Article originally submitted to subscribers on 21st May 2007...
It took me by surprise!
I noticed the Amex Oil Index recently broke out to fresh highs after moving above a 1½ year congestion zone.
The first thing I wondered was - what does this meant for the price of Oil? Will it re-challenge its July '06 highs of $79? And what would that mean for the stock market?
It's worth noting the relationship between Oil and the Oil stocks is not as clean as Gold and Gold stocks.
Gold Stocks lead and the metal follows soon after in the same direction. Not so with Oil.
Oil Stocks can diverge from the price of Oil for long periods of time, as can be seen below when Oil Stocks moved higher between 1992 and 1998 whilst the price of Crude hovered around $20/barrel.The reason, Oil Stocks behave like regular stocks in that they benefit from an increase in growth expectations, quite independent from movements in the price of Oil.
Chart 1 - Oil Index looking overbought; Crude Oil (top)
Even though it recently broke to fresh highs, the Amex oil Index is currently over-extended:
- The index is nearly 40% above its 200 day moving average;
- The RSI is above 70 in over-bought territory;
- Based on my Fibonacci work, the current wave that began at 406 is very close to completion at 1400.
Compare that with Crude (top) which is only about 20% above it 200 day moving average and the internal indicators (not shown) are not overbought.
So does a fresh break to new highs in Oil Stocks mean Crude is about to bust out?
Maybe!
Due to the extreme divergences that can exist between Oil Stocks and Oil, we cannot necessarily assume Crude will move higher just because the Oil Stocks have.

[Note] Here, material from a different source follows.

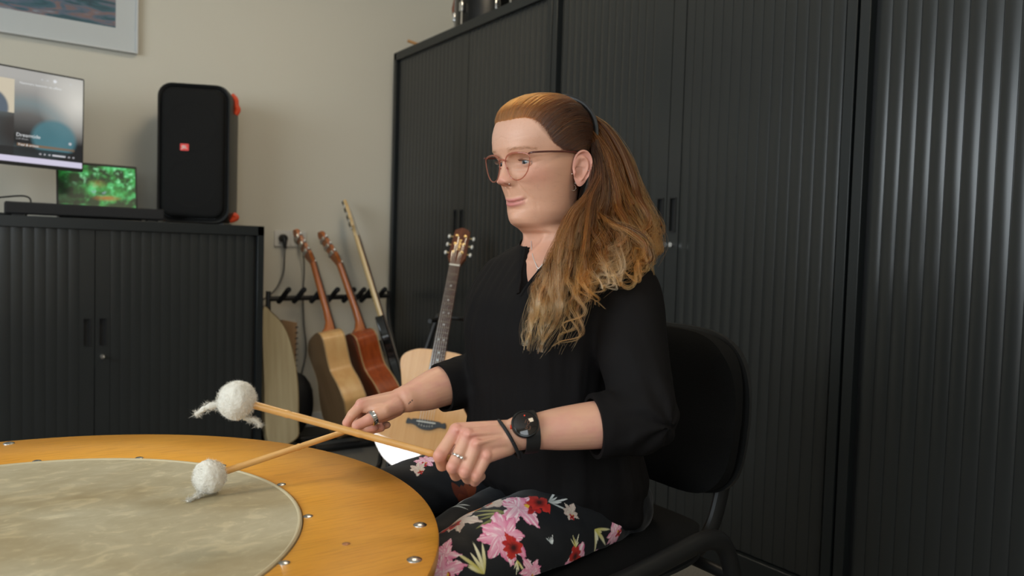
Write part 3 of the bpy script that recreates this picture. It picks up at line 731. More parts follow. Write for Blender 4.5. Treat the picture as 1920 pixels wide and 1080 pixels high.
# pale curved lap harp in the rack beside the low cabinet
M0 = Matrix.Translation((1.115, 3.40, .04)) @ Matrix.Rotation(R(-9), 4, 'X') @ Matrix.Rotation(R(10), 4, 'Z')
t = thing('lap_harp', 'pale curved wooden lap harp with a brown pin rail half hidden by the low cabinet', 'harp', M=M0)
o = spline([(-.05, 0), (.088, .005), (.103, .10), (.108, .22), (.100, .34), (.078, .45), (.045, .53), (-.005, .585), (-.055, .60), (-.06, .3)], 6, True)
ob('harp_back', plate(o, -.03, .0), mat('pale_birch', (.40, .32, .19), .4, col2=(.47, .39, .24), nscale=9, nstretch=(5, 1, .4)), t, world=False, bevel=.004)
ob('rim_strip', outline_shell(o * 1.003, -.032, -.024), mat('harp_rim', (.30, .21, .10), .4), t, world=False)
o2 = [(.035, .40), (.055, .56), (.135, .545), (.118, .33), (.105, .2), (.09, .22)]
hr = ob('pin_rail', plate(np.array(o2), .004, .03), mat('brown_rail_wood', (.20, .12, .06), .45, col2=(.25, .15, .08), nscale=9), t, world=False, bevel=.003)
for k in range(12):
    z = .52 - k * .026; x_ = .128 - k * .0016
    ob('tuning_pin', G().add(cyl((x_ - .004, .006, z), (x_ + .006, -.004, z + .004), .0024, n=8)), M_blackm, hr, world=False)
# black soft bag slumped under the rack
gb = shell_b = ball((0, 0, 0), (1, 1, 1), 40, 24)
v = gb[0].copy(); nn = vnoise(v[:, 0] * 2 + 5, v[:, 2] * 2 + v[:, 1] + 5, 4, 3)
v = v * (.85 + .3 * nn)[:, None] * np.array([.085, .10, .155]) + np.array([1.285, 3.625, .17]); v[:, 2] = np.maximum(v[:, 2], .004)
tag(ob('soft_bag', (v, gb[1]), M_blackm), 'slumped black fabric bag on the floor between harp and guitar rack', 'bag')
# ------------------------------------------------------------------ big round drum
DX, DY, DZ, DR, DS = .022, 1.140, .550, .557, .3725
t = thing('table_drum', 'big round table drum with an orange wooden rim and mottled grey skin', 'drum', (DX, DY, 0))
M_rim = bpy.data.materials.new('stained_plywood'); M_rim.use_nodes = True; nt = M_rim.node_tree; b = nt.nodes['Principled BSDF']; L = nt.links
b.inputs['Roughness'].default_value = .38; b.inputs['Coat Weight'].default_value = .25; b.inputs['Coat Roughness'].default_value = .25
tc = nt.nodes.new('ShaderNodeTexCoord')
def nz_(scale, st, det=5, dist=0., rot=0.):
    mp = nt.nodes.new('ShaderNodeMapping'); mp.inputs['Scale'].default_value = st; mp.inputs['Rotation'].default_value = (0, 0, rot)
    n = nt.nodes.new('ShaderNodeTexNoise'); n.inputs['Scale'].default_value = scale; n.inputs['Detail'].default_value = det; n.inputs['Distortion'].default_value = dist
    L.new(tc.outputs['Object'], mp.inputs[0]); L.new(mp.outputs[0], n.inputs['Vector']); return n
def ramp(n, *st):
    r = nt.nodes.new('ShaderNodeValToRGB'); e = r.color_ramp.elements
    e[0].position, e[0].color = st[0][0], (*st[0][1], 1); e[1].position, e[1].color = st[-1][0], (*st[-1][1], 1)
    for p_, c_ in st[1:-1]: q = e.new(p_); q.color = (*c_, 1)
    L.new(n.outputs['Fac'], r.inputs[0]); return r
def mul(a, b_, fac=1.0, mode='MULTIPLY'):
    m = nt.nodes.new('ShaderNodeMix'); m.data_type = 'RGBA'; m.blend_type = mode; m.inputs['Factor'].default_value = fac
    L.new(a, m.inputs['A']); L.new(b_, m.inputs['B']); return m.outputs['Result']
c1 = ramp(nz_(3.2, (1, 1, 1), 6, .6), (.3, (.58, .240, .022)), (.5, (.68, .305, .032)), (.72, (.76, .365, .050)))
c2 = ramp(nz_(16, (1.2, 14, 1), 6, .3, R(60)), (.30, (.84, .80, .74)), (.5, (1, 1, 1)), (.7, (1.05, 1.03, 1)))
c3 = ramp(nz_(55, (1, 6, 1), 3, .2, R(60)), (.25, (.80, .74, .66)), (.36, (1, 1, 1)), (.7, (1, 1, 1)))
L.new(mul(mul(c1.outputs[0], c2.outputs[0]), c3.outputs[0], .6), b.inputs['Base Color'])
ring = tf(lathe([(DS + .001, -.020), (DS + .001, -.001), (DS + .002, 0), (DR - .0045, 0), (DR - .001, -.0015), (DR, -.005), (DR, -.0185), (DR - .002, -.0215), (DR - .005, -.022)], 180, True), loc=(DX, DY, DZ))
ob('rim_board', ring, M_rim, t, ang=50)
ob('drum_shell', tf(lathe([(.43, -.022), (.44, -.022), (.44, -.30), (.425, -.30), (.425, -.022)], 120, True), loc=(DX, DY, DZ)), mat('shell_plywood', (.33, .15, .035), .45, noise=.2, nscale=5), t)
M_skin = bpy.data.materials.new('drum_skin'); M_skin.use_nodes = True; nt = M_skin.node_tree; b = nt.nodes['Principled BSDF']; L = nt.links
b.inputs['Roughness'].default_value = .6
tc = nt.nodes.new('ShaderNodeTexCoord')
c1 = ramp(nz_(3.6, (1, 1.3, 1), 7, .8), (.28, (.36, .295, .175)), (.48, (.43, .370, .240)), (.60, (.48, .425, .295)), (.78, (.57, .52, .39)))
c2 = ramp(nz_(20, (1, 1.5, 1), 7, 1.2, R(35)), (.36, (.93, .92, .90)), (.55, (1, 1, 1)), (.66, (1.22, 1.21, 1.20)))
c3 = ramp(nz_(70, (1, 1.6, 1), 5, 1.0, R(-20)), (.40, (.96, .95, .94)), (.62, (1, 1, 1)), (.74, (1.25, 1.24, 1.22)))
mm = mul(mul(c1.outputs[0], c2.outputs[0]), c3.outputs[0], .8)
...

But here's an indication that it might:
Chart 2 - Gasoline vs. Crude Oil (behind)
Gasoline Prices have been on a tear lately.
The main reason is bottle necks at refineries.
But take into account that we are fast approaching driving season, hurricane season, and never-ending geopolitical strife in the Middle East; one can be forgiven for thinking the price of Gasoline will be heading much higher.
A move above $2.50 would clinch it from a technical point of view. Projecting a target of $3.70. That may very well mean gas at the pump of $5 in some areas. Ouch!!
Based on the close correlation between Gasoline and Crude, a breakout in gasoline would surely be followed by a breakout in Crude!
And that brings us to the stock market. What does a breakout in Crude prices mean for the stock market?
Chart 3 - Oil Stocks : Crude Oil ratio; S&P (below)
During periods when Oil Stocks outperform Crude Oil, the stock market is usually bullish (the above chart is rising). When Oil outperforms the Oil stocks, the stock market does poorly as can be seen between 2000 and 2002. In other words, rising Oil is not necessarily bad for the stock market as long as Oil stocks are rising.
Current Interpretation: The AMEX Oil Index in Chart 1 looks very over extended technically whilst Crude Oil in Chart 2 looks like it may be setting up for a run to its previous highs. Under such conditions the Oil Stock: Crude Oil ratio would decline which as mentioned above is not good for the stock market.
$5 Gas may very well be the consumers' nemesis. The point where the consumer retrenches and reigns in spending. At least that's what the market is telling us!
Implications for Gold: A rising Oil price and a falling Stock Market would be a heady cocktail for investors. Inflation would be undeniable and the prospect of money printing to stem a falling market would be huge. Gold has a promising future indeed!